Un peuple de vases en cristal couve des lucioles froides qui difractent leur lumière timide dans les entailles tout en transparences. Le choix de l'accessoire décliné dans maintes formes et factures peut sembler incongru dans un premier temps. Manufacturés, symboles de la décoration des intérieurs bourgeois, ces objets sont avant tout des prismes qui réfractent la vision. La scène accueille des villes imaginaires, des cartographies impossibles de tours en cristal. Les corps s'enlacent dans ces architectures fragiles.
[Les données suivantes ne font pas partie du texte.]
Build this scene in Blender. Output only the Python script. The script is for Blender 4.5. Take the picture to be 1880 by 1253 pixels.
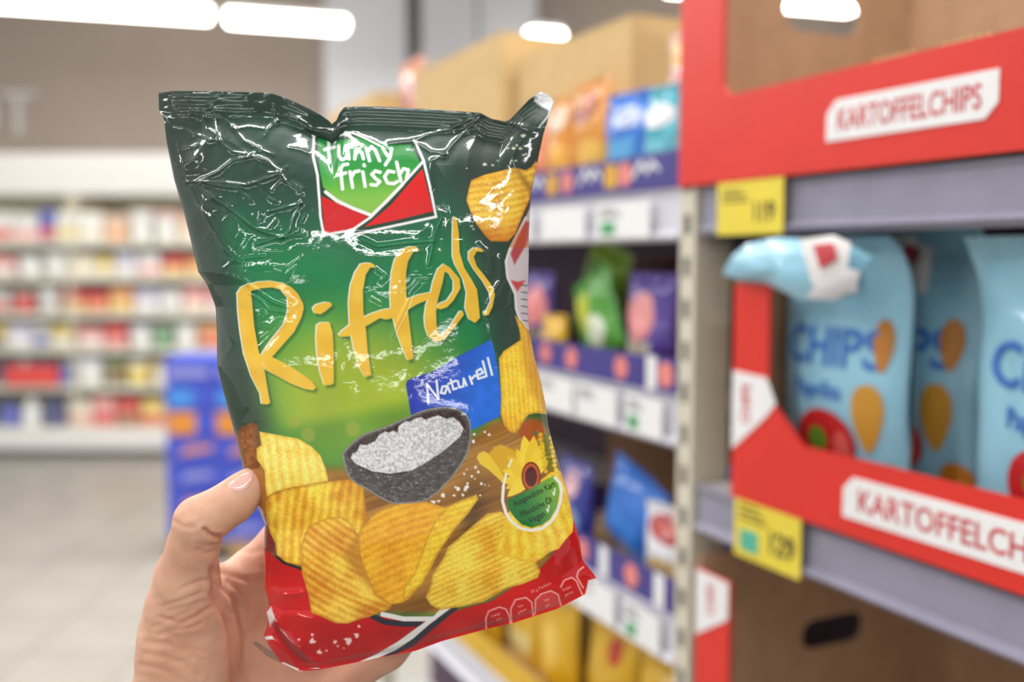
import bpy, bmesh, math, random
import numpy as np
from mathutils import Vector, Matrix
from mathutils.bvhtree import BVHTree

for o in list(bpy.data.objects):
    bpy.data.objects.remove(o, do_unlink=True)
SC = bpy.context.scene
COL = SC.collection

# ------------------------------------------------------------------ camera
F_PX = 1828.0                      # focal length in pixels of the 1880 x 1253 frame (35 mm lens)
PITCH = math.radians(4.83)         # camera looks slightly down
CAM = Vector((0.0, 0.0, 1.5))
cam_data = bpy.data.cameras.new('camera')
cam_data.sensor_width = 36.0
cam_data.lens = 36.0 * F_PX / 1880.0
cam_data.clip_start = 0.02
cam_data.clip_end = 60
cam_data.dof.use_dof = True
cam_data.dof.focus_distance = 0.492
cam_data.dof.aperture_fstop = 3.5
cam = bpy.data.objects.new('camera', cam_data)
COL.objects.link(cam)
cam.location = CAM
cam.rotation_euler = (math.pi / 2 - PITCH, 0, 0)
SC.camera = cam

# ------------------------------------------------------------------ world and lamps
world = bpy.data.worlds.new('store_light'); SC.world = world
world.use_nodes = True
bg = world.node_tree.nodes['Background']
bg.inputs[0].default_value = (1.0, 0.985, 0.965, 1)
bg.inputs[1].default_value = 0.62
SC.view_settings.view_transform = 'Standard'
SC.view_settings.look = 'None'
SC.view_settings.exposure = 0.14
SC.view_settings.gamma = 1.0
SC.view_settings.use_curve_mapping = False

LAMP_Z = 3.1
def area(x, y, lx, ly, w, rz):
    ld = bpy.data.lights.new('ceiling_tube', 'AREA')
    ld.shape = 'RECTANGLE'; ld.size = lx; ld.size_y = ly; ld.energy = w; ld.color = (1.0, 0.99, 0.975)
    lo = bpy.data.objects.new('ceiling_tube', ld); COL.objects.link(lo)
    lo.location = (x, y, LAMP_Z); lo.rotation_euler = (0, 0, rz)
ROWDIR = math.atan2(0.31, 1.0)
for yy in (-3.8, -1.4, 1.0, 3.2, 5.0):          # further rows of the same ceiling tubes, over and behind the photographer
    for xx in (-3.6, -1.8, 0.0, 1.8):
        area(xx, yy + 0.31 * xx, 1.5, 0.14, (24.0 if yy < 2 else (28.0 if yy < 4 else 46.0)), ROWDIR)

# ------------------------------------------------------------------ helpers
FW = Vector((0, math.cos(PITCH), -math.sin(PITCH)))
UP = Vector((0, math.sin(PITCH), math.cos(PITCH)))
RT = Vector((1, 0, 0))
def P(px, py, d):                  # the point at depth d (metres) that a traced photo position stands for
    return CAM + d * (FW + RT * ((px - 940) / F_PX) + UP * ((626.5 - py) / F_PX))

def lin(c):
    c = np.asarray(c, float)
    return np.where(c <= 0.04045, c / 12.92, ((c + 0.055) / 1.055) ** 2.4)
def srgb(r, g, b):
    l = lin(np.array([r, g, b]) / 255.0)
    return (float(l[0]), float(l[1]), float(l[2]), 1.0)

MATS = {}
def mat(name, rgb, rough=0.5, metal=0.0, var=0.06, scale=30.0, bump=0.0, coat=0.0, emit=0.0, spec=0.5, sss=0.0, stretch=None):
    if name in MATS: return MATS[name]
    m = bpy.data.materials.new(name); m.use_nodes = True
    nt = m.node_tree; b = nt.nodes['Principled BSDF']
    c = srgb(*rgb)
    tc = nt.nodes.new('ShaderNodeTexCoord')
    nz = nt.nodes.new('ShaderNodeTexNoise'); nz.inputs['Scale'].default_value = scale; nz.inputs['Detail'].default_value = 4
    if stretch:
        mp = nt.nodes.new('ShaderNodeMapping'); mp.inputs['Scale'].default_value = stretch
        nt.links.new(tc.outputs['Object'], mp.inputs['Vector']); nt.links.new(mp.outputs['Vector'], nz.inputs['Vector'])
    else:
        nt.links.new(tc.outputs['Object'], nz.inputs['Vector'])
    rp = nt.nodes.new('ShaderNodeValToRGB')
    rp.color_ramp.elements[0].position = 0.3; rp.color_ramp.elements[1].position = 0.7
    rp.color_ramp.elements[0].color = tuple(max(0, v * (1 - var * 2)) for v in c[:3]) + (1,)
    rp.color_ramp.elements[1].color = tuple(min(1, v * (1 + var)) for v in c[:3]) + (1,)
    nt.links.new(nz.outputs['Fac'], rp.inputs['Fac'])
    nt.links.new(rp.outputs['Color'], b.inputs['Base Color'])
    b.inputs['Roughness'].default_value = rough
    b.inputs['Metallic'].default_value = metal
    b.inputs['Specular IOR Level'].default_value = spec
    b.inputs['Coat Weight'].default_value = coat
    b.inputs['Coat Roughness'].default_value = 0.08
    if sss:
        b.inputs['Subsurface Weight'].default_value = sss
        b.inputs['Subsurface Radius'].default_value = (0.008, 0.003, 0.0015)
        b.inputs['Subsurface Scale'].default_value = 1.0
    if emit:
        b.inputs['Emission Color'].default_value = c
        b.inputs['Emission Strength'].default_value = emit
    if bump:
        bp = nt.nodes.new('ShaderNodeBump'); bp.inputs['Strength'].default_value = bump; bp.inputs['Distance'].default_value = 0.002
        nt.links.new(nz.outputs['Fac'], bp.inputs['Height']); nt.links.new(bp.outputs['Normal'], b.inputs['Normal'])
    MATS[name] = m
    return m

def tag(o, label=None, cat=None, group=None, kind=None):
    if label: o['label'] = label
    if cat: o['category'] = cat
    if group: o['group'] = group
    if kind: o['kind'] = kind
    return o

def empty(name, loc=(0, 0, 0), rz=0.0):
    o = bpy.data.objects.new(name, None); COL.objects.link(o)
    o.location = loc; o.rotation_euler = (0, 0, rz); o.empty_display_size = 0.05
    return o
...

L'esthétique est volontairement chargée. Les danseurs revisitent une iconographie qui s'étend de l'antiquité classique à l'imagerie religieuse et au baroque, dans une longue traversée conduisant à un certain constructivisme arraché au statuaire du réalisme soviétique, avant d'assumer un débridement qui n'a rien à envier aux jeunes performers et artistes visuels de la West Coast. La plongée dans le mouvement et l'errance des images incarnées sont prodigieuses. Christophe Haleb se tient au plus près de cet état trouble, indéterminé et pourtant impérieux du désir d'être ensemble sans trop savoir quel visage donner à la communauté. Des mots se détachent comme autant de blocs de vécu : amour, lieu, pulsion, réalité, force, rêve. L'énergie du groupe tourne sur elle même, se conjugue, se focalise, accouche de nouvelles idoles, en chair et cristal, corps entrelacés, hybrides, où l'organique s'imbrique au minéral. Une déesse de la transpolénisation ressuscite les machines désirantes de Deleuze, la biopolitique transpire à même la peau. Un rituel tout en équilibres potentiellement coupants, angles, opacités viscérales et transparences, hypostasie l'avènement des noces impossibles. Tout reste à inventer, peut-on affirmer, pour paraphraser Jacques Rancière dans cet entretien pour les Cahiers du cinéma qu'évoque le chorégraphe. Le trop plein fantasmatique se montre terriblement fertile.
CommunExtase de Christophe Haleb a été joué au Théâtre l'Echangeur, du 17 au 21 novembre 2016.